The style of management they seem to prefer
Their learning style
Potential barriers to development
Champions and blockers and how to influence them

Goal Setting

Goal setting is something that looks as though it's so straight-forward and yet...

We'll start with an open discussion:

Have you ever been set a goal badly by a line manager? What happened; what were the consequences? How did you feel?

Have you ever set goals for someone else poorly? What were the consequences (if any)?

From there we will look at some techniques to help effective goal setting.

Clarity

A lot of times managers think they're being clear (they know what they mean), but somehow what comes out of their mouth doesn't necessarily get translated into the picture the manager had in the first place.

Here we'll look at who the goal is for (yes, the correct answer is that it's for the person for whom the goal is set), and therefore how important it is to be able to see the situation from their point of view in order to make it manageable and doable.

E-mail

We also look at what can happen when managers set goals via e-mail and how easily that can be easily misunderstood.

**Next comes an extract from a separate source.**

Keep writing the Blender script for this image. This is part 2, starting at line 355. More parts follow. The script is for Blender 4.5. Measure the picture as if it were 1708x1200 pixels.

If possible, we'd like examples of e-mails that seemed clear to the writer but were interpreted by the reader differently.

S-t-r-e-t-c-h-i-n-g Goals

In this exercise we look at how different people react to goals that seem impossible to achieve and then consider how that might impact on different people in the team - from the high flyers to the steady plodders.

Creative Goal-Setting

Here we look at left and right brain function and how to link both in order to make goals setting come alive for people.

Senior Management Course Preparation

Styles Everyone has their own style of doing things. This is another chance to look at some of the difficult styles you might have to manage and different options you could use in helping people achieve their goals.

Pushing Their Buttons

This exercise allows delegates to explore what motivates them and assess, if they can, what motivates members of their team.

We then have a practical exercise aimed at getting the best out of team members by pushing their buttons.

Managing Meetings

The dynamics of 'working the table'

Every meeting goes through its own unique process and no two meetings, even with the same people, are ever the same. In this section of the day we'll help delegates identify and develop a meeting dynamic and find ways of working within it.

Working to a Meeting Agenda

The most common thing that gets people off agendas is going off on tangents. Tangents are OK, if they add something, develop an idea or introduce something that needs introducing. However, in our experience, that's rare.

In this process we'll give delegates a quick plan to structure effective meetings and head off problems before they happen.

Here, we'll facilitate an open discussion on things to consider before delegates even call a meeting.

Senior Management Course Handouts

We will distribute a number of relevant documents, USB sticks and web cards that will give everybody access to our extensive library of documents and hints and tips.